Accidental Theatre’s venue in Shaftesbury Square offers a performance space that the right size and cost to encourage experimentation. That’s what Paul Mone has done with the staging of his new hour-long play Deadlock: A Black Comedy.
Two civil servants involved in the RHI process perish in a records room up on the hill, their bodies lie undiscovered, their souls trapped in the building in a form of bureaucratic purgatory.
Played by Glenn McGivern, Jim’s inner civil servant is finally enjoying peace and quiet, while his colleague Mick (Luke Bannon) is bored as he struggles to learn how to manipulate physical objects. It’s a nightmare for him not to be able to switch off the radio when the Nolan Show jingle begins without help. Bannon’s consistent ungainly physicality demonstrates his other worldly imbalance.
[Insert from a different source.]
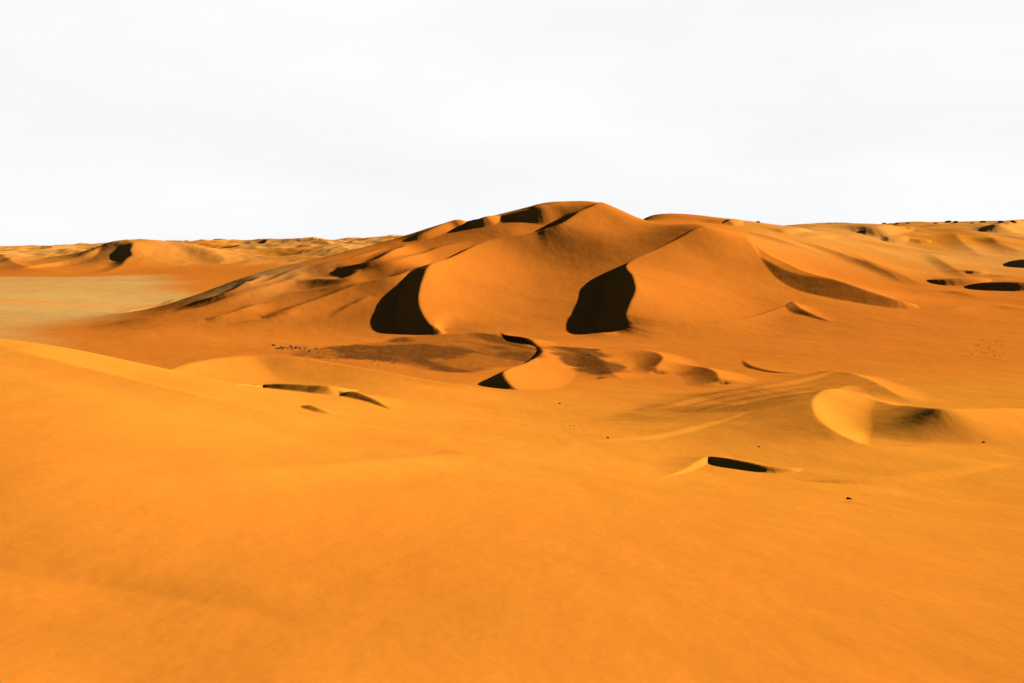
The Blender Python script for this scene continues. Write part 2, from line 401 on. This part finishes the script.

Deadlock is a show of two halves. The first has a (perhaps suitably) deadly lethargy as these pair get to grips with the bulldozers threatening their tranquil repose. With the political institutions out of action for more than a year, a property developer is pitching alternative accommodation plans for the prime East Belfast real estate.
The pace quickens as the property developer’s left-leaning sister Ulidia encounters the deceased duo who make a surreal call for help to a political heavyweight (voiced by Robert Kane). Holly Hannaway engenders Ulidia with a ballsy free spirit feel that fights on behalf of the ill-represented public. Paul Faulkner plays the property developer while Christine Clark takes on the role of a unionist minister’s special advisor and Paul Mone has a brief cameo.
The script builds on a set of good concepts and contains some well-observed moments (People Before Profit leaving propaganda around the building was a fun idea) though the comedy doesn’t break through nearly as often as it should given the fantastical situation dreamt up of locking the dead into a dying institution.
Deadlock: A Black Comedy finishes its run at Accidental Theatre on Friday 16 November at 8pm.